This was my introduction at age 17 to the world of the Musical Instrument Digital Interface, and Al was touring for his two-man album Cielo e Terra, a quiet introspective turn from his usual raucous and flamboyant musical stylings.

Instead of just jumping into the music, he sat down and explained to the audience what he was doing, blending mic'd acoustic and electric Paul Reed Smith guitars (the most beautiful things ever made - after Audrey Hepburn, that is).

Playing with each in turn, sometimes fiddling with dials and a PC keyboard, bringing forth the quiet, unearthly, and etherial sounds we take for granted today - and almost dismiss as mere ambient-musings - but this was a man applying his talent and curiosity to a new toybox, embracing an age with care and attention. He understood that subtlety can be the strongest weapon in an arsenal, and that while people often delight in the speed and majesty of the virtuosic voyeurism they came to see, a little communication can go a long way to winning over an audience already mired into an age of electronic musics.

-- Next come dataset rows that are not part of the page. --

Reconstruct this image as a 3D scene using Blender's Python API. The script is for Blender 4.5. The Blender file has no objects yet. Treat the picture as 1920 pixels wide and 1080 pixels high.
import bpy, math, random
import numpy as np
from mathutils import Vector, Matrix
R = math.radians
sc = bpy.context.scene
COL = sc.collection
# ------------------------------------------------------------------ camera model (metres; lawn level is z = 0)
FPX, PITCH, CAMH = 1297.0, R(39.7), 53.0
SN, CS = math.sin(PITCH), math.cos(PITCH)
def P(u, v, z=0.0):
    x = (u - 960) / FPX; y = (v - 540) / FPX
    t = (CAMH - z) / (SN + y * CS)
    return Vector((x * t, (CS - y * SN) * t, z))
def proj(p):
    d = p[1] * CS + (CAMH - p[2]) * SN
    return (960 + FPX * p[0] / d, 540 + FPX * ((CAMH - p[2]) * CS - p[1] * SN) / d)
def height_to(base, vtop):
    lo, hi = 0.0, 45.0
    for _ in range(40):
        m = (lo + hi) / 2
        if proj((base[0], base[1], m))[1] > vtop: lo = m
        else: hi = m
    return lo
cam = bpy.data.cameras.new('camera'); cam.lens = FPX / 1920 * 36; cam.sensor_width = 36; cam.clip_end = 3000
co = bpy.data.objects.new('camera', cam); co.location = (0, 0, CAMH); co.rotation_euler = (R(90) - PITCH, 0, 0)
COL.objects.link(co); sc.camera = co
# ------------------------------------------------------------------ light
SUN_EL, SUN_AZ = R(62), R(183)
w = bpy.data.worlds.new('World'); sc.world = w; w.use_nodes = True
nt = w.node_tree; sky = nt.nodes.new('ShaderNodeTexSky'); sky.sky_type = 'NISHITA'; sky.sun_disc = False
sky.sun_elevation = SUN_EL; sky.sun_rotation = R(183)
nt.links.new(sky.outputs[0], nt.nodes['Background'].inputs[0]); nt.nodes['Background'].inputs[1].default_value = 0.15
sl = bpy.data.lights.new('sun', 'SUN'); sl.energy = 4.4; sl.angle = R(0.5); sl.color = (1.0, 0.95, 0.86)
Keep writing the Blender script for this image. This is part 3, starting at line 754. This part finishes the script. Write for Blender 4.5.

One of the few truly entrancing evenings of my life, and I remember every moment of it.

Curiously, were you to enquire of an A.I. the meaning of the word Musicae it would most likely respond with something cold and analytical like:

"The numerical value of Musicae in Pythagorean Numerology is eight".

But I know it's more than that, and that's why all my plugins are made with human thought, human effort, and, indeed, are subject to the same human foibles and mistakes of any squirrel flubbing a great leap from one tree shroud far above the forest floor to another, falling in disgrace on occasion. Grand ambitions sometimes end in a sheepish grin of resilience obscuring the aches and pains of growth behind the silhouette of creation, all spent in earnest while we return quietly to forever.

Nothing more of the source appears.